Die Untersuchungen gegen diese Personen sind mit darauf ausgerichtet, die Organisatoren und Hintermänner der konterrevolutionären Bestrebungen und Aktivitäten und das Zusammenwirken dieser Kräfte untereinander sowie zu feindlichen Organisationen und Einrichtungen weiter aufzuklären.

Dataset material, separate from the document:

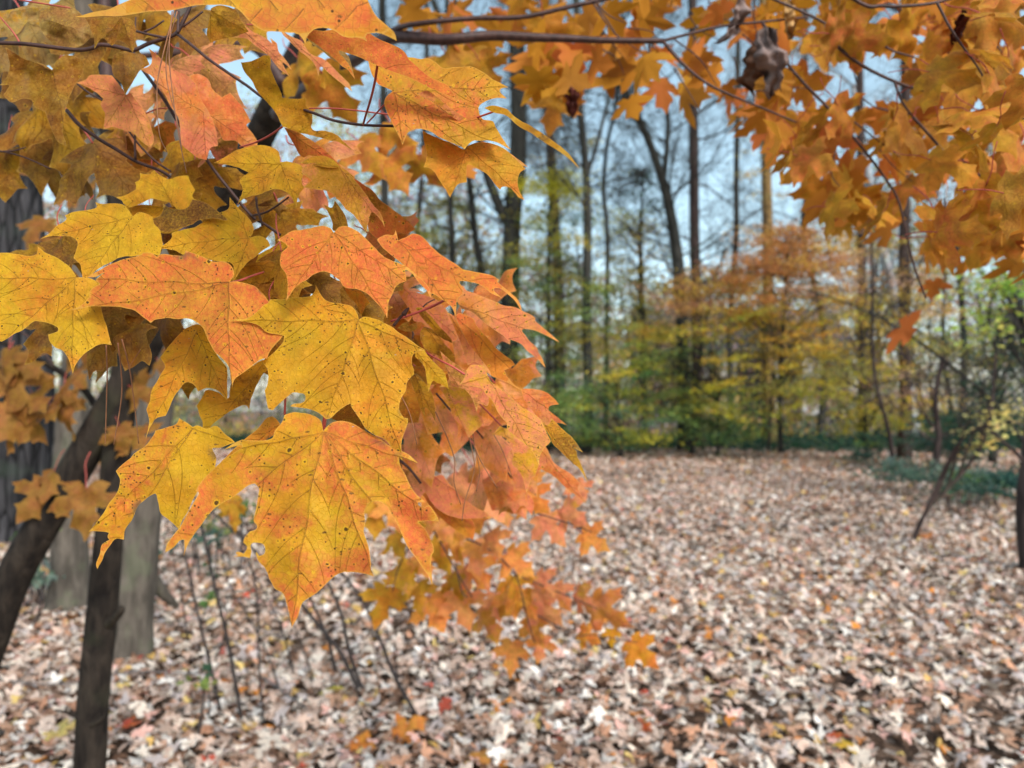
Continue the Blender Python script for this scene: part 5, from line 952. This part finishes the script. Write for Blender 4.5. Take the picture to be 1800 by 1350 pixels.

Im Zuge der Bearbeitung dieser Ermittlungsverfahren und den Maßnahmen zur Aufklärung weiterer feindlich-negativer sowie rowdyhafter Handlungen wurden eine Reihe weiterer Personen zugeführt und befragt.2 Gegen mehrere dieser Personen wurden Ordnungsstrafen ausgesprochen und andere erzieherische Maßnahmen veranlasst (Auswertung mit Eltern und Arbeitskollektiv); in allen Fällen wurden die erforderlichen Maßnahmen eingeleitet, um die operative Kontrolle dieser Personen zu verstärken und vorbeugend ein weiteres Tätigwerden im feindlich-negativen Sinne zu verhindern.3
Die 1. Sekretäre der Bezirks- und Kreisleitungen der SED wurden entsprechend informiert, um die erforderlichen politisch-ideologischen und erzieherischen Maßnahmen einleiten und durchsetzen zu können.